Why are refreshes hard?

Most organizations take a year to plan for even the smallest infrastructure updates. This is because your business depends on those servers running. Any disruption, even a planned one, creates risk to the business. Operations teams don’t just have to plan out how to do the changes effectively. They also need to understand who will be impacted. That, in turn, pushes refreshes into inconvenient high-stakes off-hours service windows.

The risk of lengthy business interruptions from downtime or unexpected glitches naturally makes us reluctant to take regular action. Consequently, we need to put more and more changes into these refresh windows. It’s not that the individual steps of refresh are technically hard. It’s that the environment we’ve been constrained to work in magnifies both the effort and the risk.

A refresh becomes even more difficult the potential complications of data protection, security products, and vendor changes are considered. But if the changes aren’t made, systems are more likely to be unprotected, vulnerable, and vendor locked.

For example, how many times have you scheduled your vSphere updates with a server upgrade, because your vSphere version went out of support? The vSphere team has improved the upgrade process over the years. However ESXi is notoriously difficult to update until it is installed on the server. Imagine if you could rehearse and validate that process before executing it. Even better, we’ve seen customers reduce the entire process to under an hour with nearly perfect success rates. This type speed and confidence is a game changer.

The refresh process needs to become predictable, rehearsable, and faster. Ideally, refreshes should happen incrementally so that we never needed to wait for a service window again!

Infrastructure as Code (IaC) can flip the refresh script

Infrastructure as Code (IaC) is an advanced automation methodology that applies development processes like pipelines, version control, and immutability to operational systems. IaC is the automation approach used by Digital Rebar. It transforms infrastructure management by providing reusable workflows that can be downloaded from a validated catalog and then shared between departments.

IaC provides a way to leverage the proven RackN processes that have been battle hardened by other enterprises. This means you don’t have to figure out your own refresh process. Digital Rebar has a vendor agnostic server abstraction process. This means that all bare metal or cloud vendors use the same Digital Rebar pipelines. Since you can rehearse before you deploy, you can find all the gotchas before your service window.

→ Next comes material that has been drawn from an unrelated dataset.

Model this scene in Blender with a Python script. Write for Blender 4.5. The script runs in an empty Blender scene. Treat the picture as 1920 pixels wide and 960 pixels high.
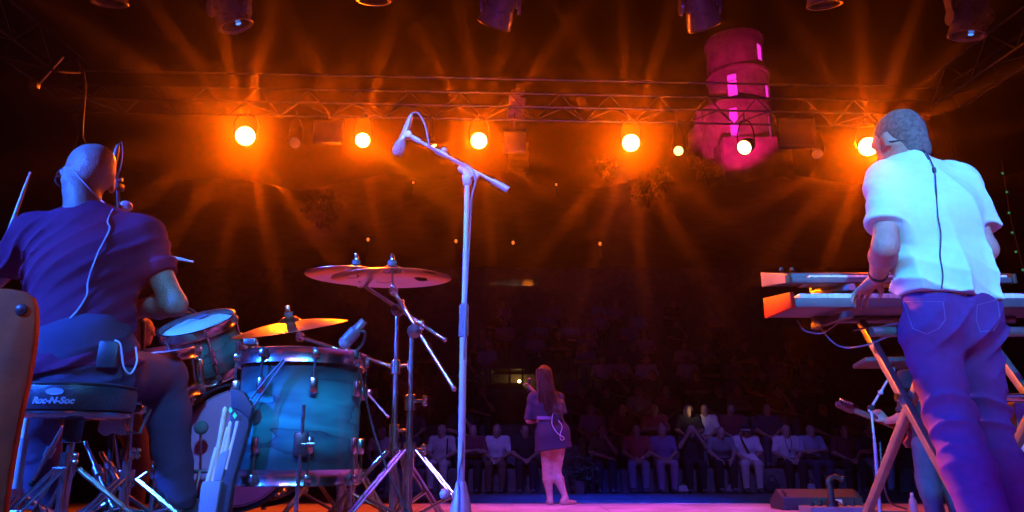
import bpy, bmesh, math, random
import numpy as np
from mathutils import Vector, Matrix
R = math.radians
rnd = random.Random(7)
SC = bpy.context.scene
COL = SC.collection

# ---------------------------------------------------------------- camera
FPX, PITCH, HC = 1400.0, math.atan(380 / 1400), 0.52
cam = bpy.data.objects.new('camera', bpy.data.cameras.new('camera'))
COL.objects.link(cam)
cam.location = (0, 0, HC)
cam.rotation_euler = (R(90) + PITCH, 0, 0)
cam.data.sensor_width = 36
cam.data.lens = 36 * FPX / 1920
cam.data.clip_start = 0.05
cam.data.clip_end = 600
SC.camera = cam

# ---------------------------------------------------------------- world: night sky
W = bpy.data.worlds.new('World'); SC.world = W; W.use_nodes = True
wn = W.node_tree.nodes; wl = W.node_tree.links
sky = wn.new('ShaderNodeTexSky'); sky.sky_type = 'NISHITA'; sky.sun_disc = False
sky.sun_elevation = R(-8); sky.sun_rotation = R(200)
wl.new(sky.outputs[0], wn['Background'].inputs[0])
wn['Background'].inputs[1].default_value = 0.02
W.cycles.sampling_method = 'NONE'

# ---------------------------------------------------------------- exposure and sampling
VS = SC.view_settings
VS.view_transform = 'Standard'; VS.look = 'None'; VS.exposure = 0.0; VS.gamma = 1.0; VS.use_curve_mapping = False
SC.render.engine = 'CYCLES'
cy = SC.cycles
cy.use_denoising = True
cy.use_adaptive_sampling = False
cy.max_bounces = 6; cy.diffuse_bounces = 3; cy.glossy_bounces = 4; cy.volume_bounces = 0
cy.sample_clamp_indirect = 4.0
cy.use_light_tree = False

# ---------------------------------------------------------------- the stage lighting
def spot(name, loc, target, color, watts, angle, blend=0.4, radius=0.06):
    d = bpy.data.lights.new(name, 'SPOT')
    d.color = color; d.energy = watts; d.spot_size = R(angle); d.spot_blend = blend; d.shadow_soft_size = radius
    o = bpy.data.objects.new(name, d); COL.objects.link(o)
    o.location = loc
    o.rotation_euler = (Vector(target) - Vector(loc)).to_track_quat('-Z', 'Y').to_euler()
    return o
# rear truss behind the photographer: the blue and violet stage wash
spot('blue_key_light', (0.3, -2.4, 3.4), (1.80, 2.75, 1.45), (0.08, 0.48, 1.0), 2800, 19, 0.95, 0.10)
spot('blue_drum_light', (-4.9, 0.0, 3.0), (-1.45, 2.75, 0.90), (0.015, 0.115, 1.0), 6400, 46, 0.8, 0.12)
spot('tom_light', (0.9, -3.0, 4.3), (-0.85, 2.9, 0.78), (0.05, 0.36, 1.0), 3200, 15, 0.95, 0.14)
spot('violet_wash_light', (-1.0, -3.2, 4.3), (-0.10, 2.1, 0.85), (0.24, 0.15, 1.0), 2100, 22, 0.95, 0.14)
spot('violet_right_light', (3.6, -1.8, 3.6), (2.0, 2.9, 0.5), (0.17, 0.045, 1.0), 1150, 44, 0.8, 0.10)
spot('rig_fill_light', (0.0, -3.5, 1.6), (0.3, 6, 5.2), (0.25, 0.03, 1.0), 600, 46, 1.0, 0.3)  # low unseen up-light, added to tint the truss and moving heads violet
# moving heads of the overhead truss washing the stage front and the singer
spot('head_wash_light', (-2.40, 5.85, 3.95), (0.35, 9.0, 0.3), (0.12, 0.08, 1.0), 1700, 34, 0.9, 0.08)
spot('head_wash_light', (3.40, 5.85, 3.95), (1.5, 8.8, 0.0), (0.22, 0.08, 1.0), 1700, 40, 0.9, 0.08)
# front truss: blue-violet wash on the first row and the ground before it
for x in (-0.6, 3.4):
    spot('audience_light', (x, 10.1, 4.9), (x * 1.2 + 0.2, 14.1, 0.2), (0.14, 0.10, 1.0), 520, 46, 0.9, 0.12)
spot('floor_light', (1.6, 10.0, 4.8), (1.5, 12.0, -0.1), (0.008, 0.035, 1.0), 4200, 52, 1.0, 0.15)

# ================================================================ helpers
CP, SP = math.cos(PITCH), math.sin(PITCH)
def V(px, py, Y):
    u = (480 - py) / FPX; r = (px - 960) / FPX; t = Y / (CP - u * SP)
    return Vector((r * t, Y, HC + t * (SP + u * CP)))
def VX(px, py, X):
    u = (480 - py) / FPX; r = (px - 960) / FPX; t = X / r
    return Vector((X, t * (CP - u * SP), HC + t * (SP + u * CP)))
def VZ(px, py, z):
    u = (480 - py) / FPX; r = (px - 960) / FPX; t = (z - HC) / (SP + u * CP)
    return Vector((r * t, t * (CP - u * SP), z))

MATS = {}
def mat(name, color, rough=0.5, metal=0.0, coat=0.0, noise=0.0, nscale=8.0, bump=0.0, bscale=60.0, emit=None, estr=0.0, spec=0.5, trans=0.0, sheen=0.0):
    if name in MATS: return MATS[name]
    m = bpy.data.materials.new(name); m.use_nodes = True
    nt = m.node_tree; b = nt.nodes['Principled BSDF']
    b.inputs['Base Color'].default_value = (*color, 1)
    b.inputs['Roughness'].default_value = rough
    b.inputs['Metallic'].default_value = metal
    b.inputs['Coat Weight'].default_value = coat
    b.inputs['Coat Roughness'].default_value = 0.08
    b.inputs['Specular IOR Level'].default_value = spec
    b.inputs['Transmission Weight'].default_value = trans
    b.inputs['Sheen Weight'].default_value = sheen
    tc = None
    if noise > 0 or bump > 0:
        tc = nt.nodes.new('ShaderNodeTexCoord')
    if noise > 0:
        n = nt.nodes.new('ShaderNodeTexNoise'); n.inputs['Scale'].default_value = nscale; n.inputs['Detail'].default_value = 6
        nt.links.new(tc.outputs['Object'], n.inputs['Vector'])
        rp = nt.nodes.new('ShaderNodeValToRGB')
        rp.color_ramp.elements[0].position = 0.3; rp.color_ramp.elements[1].position = 0.7
        rp.color_ramp.elements[0].color = (*[c * (1 - noise) for c in color], 1)
        rp.color_ramp.elements[1].color = (*[min(1, c * (1 + noise)) for c in color], 1)
        nt.links.new(n.outputs[0], rp.inputs[0]); nt.links.new(rp.outputs[0], b.inputs['Base Color'])
        mr = nt.nodes.new('ShaderNodeMapRange'); mr.inputs[3].default_value = max(0.02, rough * 0.8); mr.inputs[4].default_value = min(1, rough * 1.25)
        nt.links.new(n.outputs[0], mr.inputs[0]); nt.links.new(mr.outputs[0], b.inputs['Roughness'])
    if bump > 0:
        n2 = nt.nodes.new('ShaderNodeTexNoise'); n2.inputs['Scale'].default_value = bscale; n2.inputs['Detail'].default_value = 4
        nt.links.new(tc.outputs['Object'], n2.inputs['Vector'])
        bp = nt.nodes.new('ShaderNodeBump'); bp.inputs['Strength'].default_value = bump; bp.inputs['Distance'].default_value = 0.01
        nt.links.new(n2.outputs[0], bp.inputs['Height']); nt.links.new(bp.outputs[0], b.inputs['Normal'])
    if emit:
        b.inputs['Emission Color'].default_value = (*emit, 1); b.inputs['Emission Strength'].default_value = estr
        m.cycles.emission_sampling = 'NONE'
    MATS[name] = m
    return m

chrome = mat('chrome', (0.80, 0.80, 0.82), 0.20, 1.0, noise=0.08, nscale=30)
dkmetal = mat('dark_metal', (0.05, 0.05, 0.055), 0.38, 0.6, noise=0.2, nscale=40)
blackpl = mat('black_plastic', (0.022, 0.022, 0.025), 0.42, noise=0.25, nscale=30, bump=0.1, bscale=200)
rubber = mat('black_rubber', (0.012, 0.012, 0.013), 0.75)
alum = mat('aluminium', (0.15, 0.15, 0.18), 0.42, 0.9, noise=0.15, nscale=14)
skin = mat('skin', (0.50, 0.27, 0.21), 0.45, noise=0.16, nscale=30, bump=0.35, bscale=160)
skin2 = mat('skin_tan', (0.42, 0.25, 0.18), 0.5, noise=0.14, nscale=25)
white = mat('white_plastic', (0.75, 0.75, 0.74), 0.35)
cablem = mat('cable_rubber', (0.05, 0.05, 0.055), 0.45)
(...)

The power of reusable and rehearsed automation is transformative. It creates the confidence that was missing in the previous generation. It’s more than simply being able to meet your SLAs. Reliable automation with strong APIs means that you can start doing incremental refreshes. Incorporating automatic updates into your daily operational routine means that your systems are constantly updated.

From Surviving to Thriving

Imagine the impact if your teams didn’t just survive a datacenter refresh, but they became agile enough to get ahead of the game.

Surviving a datacenter hardware refresh without disrupting your business is possible with the right approach. When you adopt Infrastructure as Code with RackN Digital Rebar, you can streamline the refresh process, minimize downtime, and maximize the value of your server investments. With these tools in place, businesses can confidently face datacenter transformations and focus on what truly matters: driving innovation and growth.